地元で主婦を相手にアマチュア劇団を主宰している。これまでは演出をしていて、科白を入れて来ない役者に「それでは稽古にならないではないか!」と厳しい激を飛ばしていた。
ところが今回、男女の二人芝居を演出だけでなく役者もやることになり、これまで飛ばしていた激は年配者にはとてつもなく厳しいものであることを自覚した。上演時間約1時間の芝居だが、出ずっぱりの二人の掛け合いの科白は73歳になった己の記憶力には想定外のものであったことを本番を10日後に控えて思い知らされている。
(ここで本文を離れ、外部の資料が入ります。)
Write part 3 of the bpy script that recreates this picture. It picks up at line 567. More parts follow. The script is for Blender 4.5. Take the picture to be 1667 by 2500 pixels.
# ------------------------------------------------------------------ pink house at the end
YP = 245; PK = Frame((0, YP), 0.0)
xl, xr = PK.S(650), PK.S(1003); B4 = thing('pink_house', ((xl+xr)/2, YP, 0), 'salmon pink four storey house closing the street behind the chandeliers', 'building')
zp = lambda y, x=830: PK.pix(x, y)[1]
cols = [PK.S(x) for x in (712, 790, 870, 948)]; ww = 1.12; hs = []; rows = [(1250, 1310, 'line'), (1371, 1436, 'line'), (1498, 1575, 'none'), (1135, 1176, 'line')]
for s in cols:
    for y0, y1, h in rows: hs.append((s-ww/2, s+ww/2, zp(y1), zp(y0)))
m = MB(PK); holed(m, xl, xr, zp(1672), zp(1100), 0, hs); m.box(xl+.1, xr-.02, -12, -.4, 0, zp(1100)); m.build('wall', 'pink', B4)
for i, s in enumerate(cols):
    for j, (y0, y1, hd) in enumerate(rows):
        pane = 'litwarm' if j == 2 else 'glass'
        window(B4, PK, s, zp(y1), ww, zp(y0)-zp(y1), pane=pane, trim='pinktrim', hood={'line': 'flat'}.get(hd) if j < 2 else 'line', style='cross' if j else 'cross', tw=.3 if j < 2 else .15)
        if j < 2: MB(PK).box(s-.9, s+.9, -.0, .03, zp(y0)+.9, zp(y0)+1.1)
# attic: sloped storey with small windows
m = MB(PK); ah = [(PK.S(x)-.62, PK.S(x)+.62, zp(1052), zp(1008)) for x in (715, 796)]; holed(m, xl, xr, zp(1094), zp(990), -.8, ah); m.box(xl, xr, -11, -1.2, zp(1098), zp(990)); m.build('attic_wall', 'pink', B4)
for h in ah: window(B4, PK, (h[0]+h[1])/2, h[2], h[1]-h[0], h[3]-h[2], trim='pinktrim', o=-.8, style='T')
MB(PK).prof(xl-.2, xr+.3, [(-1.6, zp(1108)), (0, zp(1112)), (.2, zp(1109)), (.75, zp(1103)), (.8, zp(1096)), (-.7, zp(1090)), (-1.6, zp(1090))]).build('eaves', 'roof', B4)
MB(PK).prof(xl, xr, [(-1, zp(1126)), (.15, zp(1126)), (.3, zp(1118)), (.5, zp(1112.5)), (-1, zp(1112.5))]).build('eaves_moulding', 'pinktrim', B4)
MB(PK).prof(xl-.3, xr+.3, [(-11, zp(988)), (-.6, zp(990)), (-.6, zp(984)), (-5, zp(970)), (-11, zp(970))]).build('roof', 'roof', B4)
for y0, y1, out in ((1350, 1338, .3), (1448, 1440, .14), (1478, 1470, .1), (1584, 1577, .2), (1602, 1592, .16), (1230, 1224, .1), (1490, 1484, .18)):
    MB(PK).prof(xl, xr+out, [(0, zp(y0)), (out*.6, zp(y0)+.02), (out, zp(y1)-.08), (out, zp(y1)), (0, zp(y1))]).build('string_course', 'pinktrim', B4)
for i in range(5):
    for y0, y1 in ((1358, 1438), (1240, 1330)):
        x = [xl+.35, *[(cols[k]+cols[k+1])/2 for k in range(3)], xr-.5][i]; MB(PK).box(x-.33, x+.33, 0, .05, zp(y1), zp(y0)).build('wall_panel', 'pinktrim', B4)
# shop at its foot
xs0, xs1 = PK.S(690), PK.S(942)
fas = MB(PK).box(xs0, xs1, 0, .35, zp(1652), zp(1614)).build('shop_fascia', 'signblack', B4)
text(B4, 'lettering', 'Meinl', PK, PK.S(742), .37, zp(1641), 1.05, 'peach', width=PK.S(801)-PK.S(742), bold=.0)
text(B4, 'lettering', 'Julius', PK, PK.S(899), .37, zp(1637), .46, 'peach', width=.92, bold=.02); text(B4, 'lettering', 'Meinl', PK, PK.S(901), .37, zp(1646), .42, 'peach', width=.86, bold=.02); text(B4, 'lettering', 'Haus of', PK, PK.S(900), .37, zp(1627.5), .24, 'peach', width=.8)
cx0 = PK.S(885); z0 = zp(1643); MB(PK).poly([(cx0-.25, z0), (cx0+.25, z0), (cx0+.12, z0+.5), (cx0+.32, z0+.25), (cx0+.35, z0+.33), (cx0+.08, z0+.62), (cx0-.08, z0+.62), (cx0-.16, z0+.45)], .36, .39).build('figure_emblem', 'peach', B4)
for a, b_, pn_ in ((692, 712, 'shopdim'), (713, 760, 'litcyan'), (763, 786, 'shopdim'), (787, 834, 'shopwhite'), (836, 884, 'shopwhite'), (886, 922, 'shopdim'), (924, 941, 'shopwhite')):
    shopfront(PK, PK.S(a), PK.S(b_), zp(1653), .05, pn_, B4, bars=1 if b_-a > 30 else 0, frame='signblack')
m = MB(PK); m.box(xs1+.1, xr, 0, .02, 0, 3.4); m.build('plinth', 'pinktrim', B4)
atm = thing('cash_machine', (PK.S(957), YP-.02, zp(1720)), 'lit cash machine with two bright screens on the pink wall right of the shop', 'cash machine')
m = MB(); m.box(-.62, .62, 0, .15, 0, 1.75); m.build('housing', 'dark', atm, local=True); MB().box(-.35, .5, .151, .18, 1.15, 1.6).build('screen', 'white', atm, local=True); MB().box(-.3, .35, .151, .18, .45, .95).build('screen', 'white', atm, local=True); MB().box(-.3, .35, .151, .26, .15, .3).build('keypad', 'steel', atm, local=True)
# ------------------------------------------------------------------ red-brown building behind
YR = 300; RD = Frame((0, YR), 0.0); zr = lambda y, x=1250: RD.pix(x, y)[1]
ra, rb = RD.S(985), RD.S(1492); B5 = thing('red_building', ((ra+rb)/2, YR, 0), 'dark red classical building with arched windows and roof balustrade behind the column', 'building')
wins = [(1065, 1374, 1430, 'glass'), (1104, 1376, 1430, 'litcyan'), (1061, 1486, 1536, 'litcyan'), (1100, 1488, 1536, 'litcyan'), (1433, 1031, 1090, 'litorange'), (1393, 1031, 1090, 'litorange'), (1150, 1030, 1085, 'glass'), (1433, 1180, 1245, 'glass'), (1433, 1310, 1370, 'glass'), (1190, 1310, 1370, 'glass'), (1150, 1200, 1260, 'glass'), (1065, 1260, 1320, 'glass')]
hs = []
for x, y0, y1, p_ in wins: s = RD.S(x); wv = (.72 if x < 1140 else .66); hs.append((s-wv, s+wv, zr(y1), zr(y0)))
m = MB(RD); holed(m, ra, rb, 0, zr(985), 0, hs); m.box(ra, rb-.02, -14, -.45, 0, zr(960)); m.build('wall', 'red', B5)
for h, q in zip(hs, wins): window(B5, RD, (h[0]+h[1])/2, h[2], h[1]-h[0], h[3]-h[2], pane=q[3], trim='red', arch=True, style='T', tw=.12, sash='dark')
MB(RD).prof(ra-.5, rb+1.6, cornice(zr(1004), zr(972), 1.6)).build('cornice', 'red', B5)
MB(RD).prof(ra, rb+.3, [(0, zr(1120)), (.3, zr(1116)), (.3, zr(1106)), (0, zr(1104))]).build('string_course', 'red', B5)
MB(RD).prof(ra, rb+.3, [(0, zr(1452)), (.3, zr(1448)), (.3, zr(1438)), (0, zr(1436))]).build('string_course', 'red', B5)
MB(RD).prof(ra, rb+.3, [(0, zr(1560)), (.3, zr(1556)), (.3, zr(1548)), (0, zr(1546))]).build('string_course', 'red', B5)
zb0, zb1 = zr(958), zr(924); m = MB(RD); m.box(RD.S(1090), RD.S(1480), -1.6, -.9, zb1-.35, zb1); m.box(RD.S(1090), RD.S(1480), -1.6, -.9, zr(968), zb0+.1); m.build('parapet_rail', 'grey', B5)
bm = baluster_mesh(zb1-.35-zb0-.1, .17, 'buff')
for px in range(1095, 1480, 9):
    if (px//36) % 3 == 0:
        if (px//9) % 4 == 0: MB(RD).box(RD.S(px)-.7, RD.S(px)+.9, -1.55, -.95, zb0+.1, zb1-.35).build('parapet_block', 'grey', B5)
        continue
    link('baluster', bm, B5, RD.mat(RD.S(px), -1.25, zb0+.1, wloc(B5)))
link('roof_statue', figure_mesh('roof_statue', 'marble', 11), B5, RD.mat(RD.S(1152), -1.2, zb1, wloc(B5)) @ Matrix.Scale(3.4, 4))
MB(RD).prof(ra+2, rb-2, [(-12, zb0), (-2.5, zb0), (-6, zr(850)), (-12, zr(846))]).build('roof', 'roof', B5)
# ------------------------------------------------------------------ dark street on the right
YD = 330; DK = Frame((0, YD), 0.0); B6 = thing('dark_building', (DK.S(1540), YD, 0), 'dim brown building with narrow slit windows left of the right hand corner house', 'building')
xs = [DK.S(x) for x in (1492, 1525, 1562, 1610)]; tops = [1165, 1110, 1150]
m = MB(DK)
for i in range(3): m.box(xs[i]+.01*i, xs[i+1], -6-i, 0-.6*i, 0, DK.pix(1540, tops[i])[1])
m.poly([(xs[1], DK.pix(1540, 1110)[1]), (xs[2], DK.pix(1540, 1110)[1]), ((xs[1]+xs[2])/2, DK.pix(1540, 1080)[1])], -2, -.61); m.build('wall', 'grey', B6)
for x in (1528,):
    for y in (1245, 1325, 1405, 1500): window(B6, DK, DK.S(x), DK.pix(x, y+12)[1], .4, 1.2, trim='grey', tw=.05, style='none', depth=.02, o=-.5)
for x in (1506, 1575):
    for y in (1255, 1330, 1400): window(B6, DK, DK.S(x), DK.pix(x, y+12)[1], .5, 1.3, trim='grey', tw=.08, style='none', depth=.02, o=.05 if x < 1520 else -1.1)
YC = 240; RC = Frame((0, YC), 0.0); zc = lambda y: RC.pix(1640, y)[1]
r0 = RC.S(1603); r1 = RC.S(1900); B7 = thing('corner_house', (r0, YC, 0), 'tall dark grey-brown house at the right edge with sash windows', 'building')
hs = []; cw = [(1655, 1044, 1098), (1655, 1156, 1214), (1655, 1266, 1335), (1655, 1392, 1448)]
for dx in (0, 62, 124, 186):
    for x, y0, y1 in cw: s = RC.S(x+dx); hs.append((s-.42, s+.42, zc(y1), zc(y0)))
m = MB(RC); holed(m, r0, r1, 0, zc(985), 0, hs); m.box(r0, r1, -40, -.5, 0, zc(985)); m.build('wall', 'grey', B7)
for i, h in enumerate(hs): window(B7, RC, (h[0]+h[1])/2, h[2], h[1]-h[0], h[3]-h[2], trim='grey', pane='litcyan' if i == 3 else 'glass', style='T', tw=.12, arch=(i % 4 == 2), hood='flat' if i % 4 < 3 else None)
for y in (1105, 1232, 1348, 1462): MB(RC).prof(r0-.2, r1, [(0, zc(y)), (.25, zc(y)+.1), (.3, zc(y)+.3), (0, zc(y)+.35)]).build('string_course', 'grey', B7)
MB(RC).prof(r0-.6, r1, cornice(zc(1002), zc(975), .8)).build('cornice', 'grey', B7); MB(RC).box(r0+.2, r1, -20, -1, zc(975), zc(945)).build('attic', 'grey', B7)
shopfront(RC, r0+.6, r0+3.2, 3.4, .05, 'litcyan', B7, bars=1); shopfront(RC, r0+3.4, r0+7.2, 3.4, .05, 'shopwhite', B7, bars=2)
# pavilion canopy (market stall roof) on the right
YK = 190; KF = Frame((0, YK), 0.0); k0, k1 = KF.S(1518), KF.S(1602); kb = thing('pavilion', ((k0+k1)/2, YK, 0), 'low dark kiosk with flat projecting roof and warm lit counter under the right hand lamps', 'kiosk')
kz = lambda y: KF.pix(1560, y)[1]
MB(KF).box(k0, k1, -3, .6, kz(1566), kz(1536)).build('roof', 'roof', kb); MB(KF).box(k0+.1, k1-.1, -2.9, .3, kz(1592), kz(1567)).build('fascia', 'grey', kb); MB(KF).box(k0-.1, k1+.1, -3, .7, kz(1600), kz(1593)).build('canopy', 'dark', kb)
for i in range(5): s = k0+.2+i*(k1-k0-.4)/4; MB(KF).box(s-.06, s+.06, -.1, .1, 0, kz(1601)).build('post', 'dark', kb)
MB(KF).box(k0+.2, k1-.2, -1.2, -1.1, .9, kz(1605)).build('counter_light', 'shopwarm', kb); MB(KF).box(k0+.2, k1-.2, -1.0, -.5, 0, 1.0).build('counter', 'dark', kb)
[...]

アマチュアとは言え、「親が死んでも舞台は外せない」ものだから、あとは赤恥をかかぬよう頑張るだけだが、どんな舞台になるものか、ご笑覧にお出で頂けると有難い。
【上演概要】
演 目:「ジン・ゲーム」作/D.L. Coburn 訳/吉原豊司
日 時:2012年9月29日(土)開演14:15
会 場:平塚市中央公民館大ホール
入場料:500円
今回の上演は地元の市民演劇フェステイバルに参加してのものの為、上演時間に制限があり、台本の一部をカットしての上演だが、この作品は、1977年にブロードウェイで上演され評判になったもので、翌年戯曲部門のピュリッツア賞を得ているものである。
老人ホームに入ってきて初めて会った二人には面会日になっても誰も面会に来ない。二人はトランプのジン・ゲームで時間をつぶすのだが‥‥。
という話の展開だが、ゲームの間の会話から透けてみえるものは、少子高齢化の進んだ今の日本では身につまされる。
あと数年後の己がそんなものかと思いながら稽古している。